The launch of World 4 Kids didn’t stop Toys R Us from opening, and the closest store to the Bankstown World 4 Kids was at Hurstville. As expected, the Toys R Us store blew World 4 Kids away: it was two-storey, they had more of everything, and the name explicitly promised toys, rather than merely alluding to them in the case of World 4 Kids, which sounds like it could easily have been one of those lame play centres with the ball rooms.

1993 was about the start of the last big era for toys. By the end of the 90s, video games had eclipsed toys by a wide margin. Also by the end of the 90s, World 4 Kids was a world about to end. The company had bombed hard in the wake of Toys R Us, haemorrhaging millions of dollars each year it was open. By the end, it was losing $36m a year, and cost Coles Myer more than $200m during its short lifespan. World 4 Kids, supposed to be the successor to K-Mart’s dominance of the toy market prior to 1993, closed in 2002, and the brand name was absorbed back into K-Mart, which adopted it as the name of its toy department.

This particular World 4 Kids took over the floorspace of Venture, itself formerly Waltons Department Store (but more on that another time), so by failing miserably, it was only carrying on the strong tradition established by those two brands. Where the one store once took up the entire floor, a chemist, the Reject Shop and Best & Less have taken up residence. Immediately following World 4 Kids’ departure, a JB Hifi was set up in its place, but in a rare move for JB it was closed a few years later. Even Toys R Us is struggling these days, with the Hurstville location having long since been reduced to just one floor.

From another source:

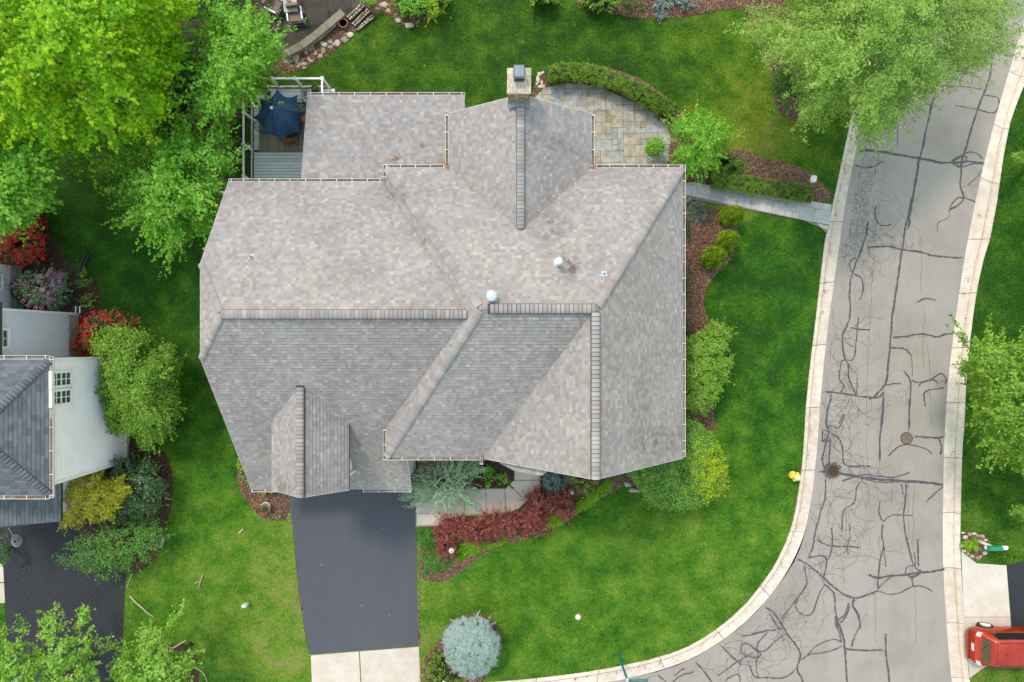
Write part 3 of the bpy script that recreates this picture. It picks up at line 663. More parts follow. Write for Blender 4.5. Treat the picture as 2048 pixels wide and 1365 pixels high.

Note the poignant empty trolley.

The only evidence that World 4 Kids, the place that meant the world to so many kids in 1993, was ever a part of Bankstown Square is the faint afterimage of its sign on the outside facade of the building, along the Appian Way. Yesterday’s great hope is now just a stain on the wall. It’s a stark reminder that no matter how personally a store may appeal to you, it’s always business. After all, that’s the way of the World.